1. Stories which activate much of the brain and provide unforgettable hooks for understanding and memory.

2. Body movement which reflects the learning content and is stored all over the body.

3. Images that show in a glance the content and which are stored instantly and unforgettably.

4. And more, such as metaphor, rhyme, color, patterning, etc.

 

The Outcome

Success was no longer limited to that top (roughly) 40% of students who are left-brained learners, prefer auditory and sequential lessons, and for whom traditional classrooms are designed. The other 60% of students, which fall into the category of visual-spatial learners who need a right-brained approach to learning, were now enjoying a level playing field.

With success for all as our new benchmark, everything changed. There was a spirit of collaboration, children learned about how they learn, they learned to believe in themselves, and they felt competent and capable. There was very little they could not do. They passed tests, they gained skills far surpassing grade level requirements, and they gained something no one will be able to take away from them – that belief in their own ability to learn and achieve whatever their hearts desired.

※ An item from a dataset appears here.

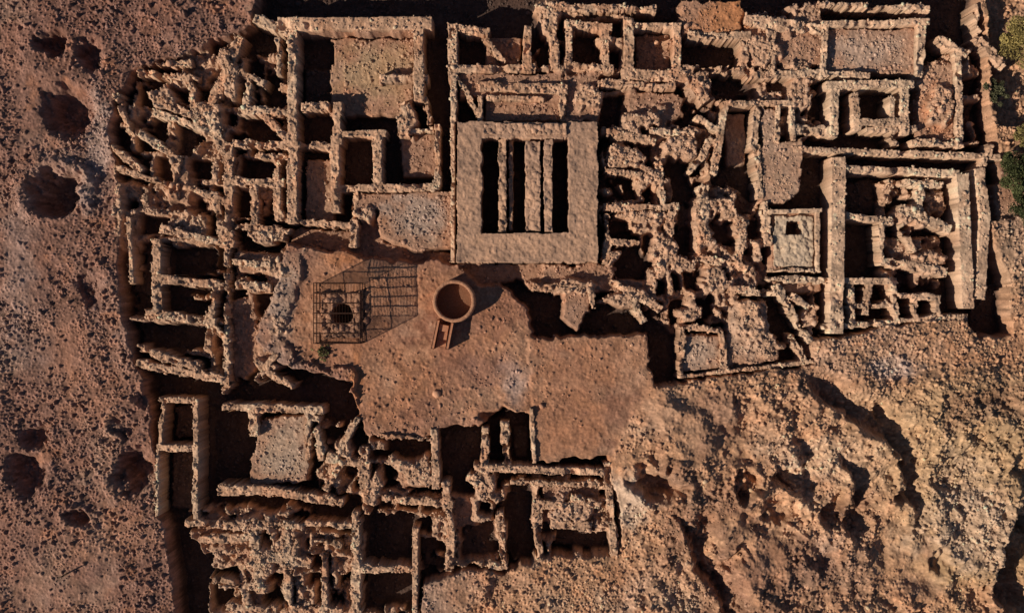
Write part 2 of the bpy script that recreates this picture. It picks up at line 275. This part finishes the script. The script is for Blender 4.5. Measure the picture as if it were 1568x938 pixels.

The stakes are too high for our children to continue on in a way that is not working for the majority of learners. If we believe deep down in our hearts that children are wired to learn, our actions will follow that belief and then we will give our children their futures.

I love this quote, “One decision changes your entire reality, but that one decision you have to make again and again and again until it becomes natural to live in such a way.” Eckhart Tolle.

Making the change from the system to a new child-centered system is slow-going at first. But like any new skill we learn, the more we practice, the more fluent we become. Soon this new way of teaching children will be automatic, and more than worth our effort, considering that when we teach children according to their strengths, they will believe in themselves, and belief is everything.